To discuss if the idea is feasible? If YOU could pull it off? Sorry to say, but then there is little to discuss. No and no. Guess others before me put it better than I could here. I will still try to give some reasons below:

1) Scope: MMOs cost 100's of millions of $ to produce.

You CAN save some money on a simpler presentation (meaning simple 2D graphics for example, no voice acting, simple sound design), you can cut features (no need for housing, crafting, or many other "side activities" if you want to concentrate on RPG Combat). Even after that, you have to face the reality that building a networking that CAN handle the massive amount of online players needed to put the second M into Multiplayer online game, AND the cost of maintaining the server farms needed for that is a lot of time an money to put into a game which has become pretty bare bones by now.
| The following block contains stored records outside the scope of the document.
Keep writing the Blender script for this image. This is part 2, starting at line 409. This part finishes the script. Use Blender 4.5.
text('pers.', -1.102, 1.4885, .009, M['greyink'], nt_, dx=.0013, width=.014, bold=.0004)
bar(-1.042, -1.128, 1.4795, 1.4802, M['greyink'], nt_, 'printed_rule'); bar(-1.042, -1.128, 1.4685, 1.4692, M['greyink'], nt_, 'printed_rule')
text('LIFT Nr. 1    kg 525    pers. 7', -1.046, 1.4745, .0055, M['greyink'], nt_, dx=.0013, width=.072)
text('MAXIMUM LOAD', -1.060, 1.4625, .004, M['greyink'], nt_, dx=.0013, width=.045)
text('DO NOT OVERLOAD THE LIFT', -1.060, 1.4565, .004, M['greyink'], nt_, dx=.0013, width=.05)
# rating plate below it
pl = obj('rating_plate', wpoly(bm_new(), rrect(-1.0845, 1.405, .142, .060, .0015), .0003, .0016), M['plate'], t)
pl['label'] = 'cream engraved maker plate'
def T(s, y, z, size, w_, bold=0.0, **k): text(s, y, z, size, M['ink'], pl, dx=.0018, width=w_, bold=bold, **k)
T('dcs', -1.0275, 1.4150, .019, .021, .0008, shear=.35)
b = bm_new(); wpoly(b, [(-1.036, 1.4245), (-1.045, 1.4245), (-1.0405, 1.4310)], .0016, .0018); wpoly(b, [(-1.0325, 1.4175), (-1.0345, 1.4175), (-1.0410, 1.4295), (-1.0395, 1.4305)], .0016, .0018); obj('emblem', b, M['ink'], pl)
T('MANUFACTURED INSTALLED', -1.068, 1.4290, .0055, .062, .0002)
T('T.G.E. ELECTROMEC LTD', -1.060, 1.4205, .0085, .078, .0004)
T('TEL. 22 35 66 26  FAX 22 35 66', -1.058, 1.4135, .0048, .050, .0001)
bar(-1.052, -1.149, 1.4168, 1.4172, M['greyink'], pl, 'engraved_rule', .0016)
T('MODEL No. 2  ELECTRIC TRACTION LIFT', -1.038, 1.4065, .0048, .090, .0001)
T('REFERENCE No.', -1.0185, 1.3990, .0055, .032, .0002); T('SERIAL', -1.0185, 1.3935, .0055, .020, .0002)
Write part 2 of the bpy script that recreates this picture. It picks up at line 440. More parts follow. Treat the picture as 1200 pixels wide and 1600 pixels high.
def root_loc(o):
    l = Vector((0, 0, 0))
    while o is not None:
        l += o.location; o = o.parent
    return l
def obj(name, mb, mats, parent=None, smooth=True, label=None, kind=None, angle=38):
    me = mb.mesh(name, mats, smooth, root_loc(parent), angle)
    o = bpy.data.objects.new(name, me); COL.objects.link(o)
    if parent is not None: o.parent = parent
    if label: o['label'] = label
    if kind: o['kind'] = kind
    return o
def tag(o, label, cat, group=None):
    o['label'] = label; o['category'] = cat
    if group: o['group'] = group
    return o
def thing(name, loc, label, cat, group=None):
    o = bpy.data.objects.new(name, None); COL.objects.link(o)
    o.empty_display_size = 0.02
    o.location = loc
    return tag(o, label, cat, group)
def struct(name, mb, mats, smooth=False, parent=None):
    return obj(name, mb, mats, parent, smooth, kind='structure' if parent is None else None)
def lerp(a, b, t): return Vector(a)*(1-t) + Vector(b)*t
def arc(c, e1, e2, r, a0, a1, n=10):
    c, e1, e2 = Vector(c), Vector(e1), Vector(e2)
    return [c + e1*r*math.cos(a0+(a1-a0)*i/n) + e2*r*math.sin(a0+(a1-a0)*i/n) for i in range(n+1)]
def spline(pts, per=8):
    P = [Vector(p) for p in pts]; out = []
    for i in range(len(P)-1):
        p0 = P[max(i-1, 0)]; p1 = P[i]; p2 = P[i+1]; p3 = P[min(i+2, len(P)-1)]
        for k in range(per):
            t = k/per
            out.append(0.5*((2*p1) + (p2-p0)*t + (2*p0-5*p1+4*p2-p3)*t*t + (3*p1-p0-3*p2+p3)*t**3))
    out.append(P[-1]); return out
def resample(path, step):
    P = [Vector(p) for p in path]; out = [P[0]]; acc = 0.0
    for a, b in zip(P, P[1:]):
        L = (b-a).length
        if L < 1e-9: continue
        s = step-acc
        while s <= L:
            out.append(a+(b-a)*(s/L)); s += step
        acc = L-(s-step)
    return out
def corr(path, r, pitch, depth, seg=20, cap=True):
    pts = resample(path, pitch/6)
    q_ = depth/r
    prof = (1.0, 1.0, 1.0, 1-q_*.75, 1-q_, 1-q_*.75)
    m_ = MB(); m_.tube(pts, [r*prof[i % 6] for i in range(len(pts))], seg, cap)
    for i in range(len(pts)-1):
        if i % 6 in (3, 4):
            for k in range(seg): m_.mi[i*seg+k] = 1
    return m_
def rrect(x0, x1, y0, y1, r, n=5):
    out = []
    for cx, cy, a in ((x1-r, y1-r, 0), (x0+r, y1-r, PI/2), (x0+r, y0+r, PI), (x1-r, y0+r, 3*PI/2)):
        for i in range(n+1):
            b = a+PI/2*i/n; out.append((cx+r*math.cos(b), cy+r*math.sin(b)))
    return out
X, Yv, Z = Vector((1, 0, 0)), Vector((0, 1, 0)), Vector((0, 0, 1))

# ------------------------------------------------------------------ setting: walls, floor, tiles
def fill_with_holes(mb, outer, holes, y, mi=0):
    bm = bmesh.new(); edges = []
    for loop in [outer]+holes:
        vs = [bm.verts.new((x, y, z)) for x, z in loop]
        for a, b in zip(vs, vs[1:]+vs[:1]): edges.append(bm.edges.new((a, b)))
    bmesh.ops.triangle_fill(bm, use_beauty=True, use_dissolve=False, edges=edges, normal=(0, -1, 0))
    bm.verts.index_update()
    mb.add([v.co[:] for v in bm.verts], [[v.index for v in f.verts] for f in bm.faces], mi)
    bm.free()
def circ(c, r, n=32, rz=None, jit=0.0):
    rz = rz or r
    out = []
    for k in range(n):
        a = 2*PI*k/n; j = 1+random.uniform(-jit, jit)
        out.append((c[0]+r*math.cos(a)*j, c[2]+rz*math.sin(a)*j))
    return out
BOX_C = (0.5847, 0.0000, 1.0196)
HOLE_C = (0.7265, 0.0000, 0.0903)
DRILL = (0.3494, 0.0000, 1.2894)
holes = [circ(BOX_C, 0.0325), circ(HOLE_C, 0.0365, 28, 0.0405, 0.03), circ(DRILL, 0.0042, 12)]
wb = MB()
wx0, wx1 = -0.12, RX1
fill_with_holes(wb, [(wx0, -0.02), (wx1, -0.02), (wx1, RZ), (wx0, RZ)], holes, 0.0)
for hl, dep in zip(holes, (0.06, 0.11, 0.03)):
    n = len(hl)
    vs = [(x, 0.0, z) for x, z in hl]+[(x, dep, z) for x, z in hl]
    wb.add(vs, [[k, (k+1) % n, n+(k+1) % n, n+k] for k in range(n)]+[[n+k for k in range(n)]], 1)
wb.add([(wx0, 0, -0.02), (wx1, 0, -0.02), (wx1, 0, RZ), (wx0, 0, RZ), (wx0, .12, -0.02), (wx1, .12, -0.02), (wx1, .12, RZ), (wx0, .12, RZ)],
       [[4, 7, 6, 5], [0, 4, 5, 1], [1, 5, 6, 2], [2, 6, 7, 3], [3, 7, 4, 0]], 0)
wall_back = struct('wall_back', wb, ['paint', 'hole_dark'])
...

2) MMOs are extremly risky, pretty much suicide for most studios nowadays:

Developing an MMO costs a ton of time and money. Yet the market of MMORPGs is EXTREMLY oversaturated, to the point where a ton of actually quite good MMORPGs failed in the market, went free to play or were canceled, sometimes quite late, during development, in the last few years.

Unless you are not doing something VERY different, don't bother with the additional cost and overhead of making your game a MMO. If you have a high chance of failure, might just as well cut the cost in half by dropping the Massively from online multiplayer, while enabling your game design and story to go in a different, more interesting direction because you are no longer bound to the severe gameplay and story limitations of an MMO, or even Multiplayer game.

Most things that get the MMO sticker nowadays are actually more Online Multiplayer games with a quite elaborate online lobby. Games like World of tanks, Overwatch, or similar are clearly far from the MMO ideal of yesteryear ("1000's of player simultanously in one big combat fighting each other")... yet they are often labeled as MMOs.

Those are the lower cost, lower risk "MMOs" of today. If the big studios are no longer really wanting to touch a big monolithic MMORPG in the veins of a WoW, you can tell that maybe its a bad idea to do so (at least until WoW one day will die a natural death).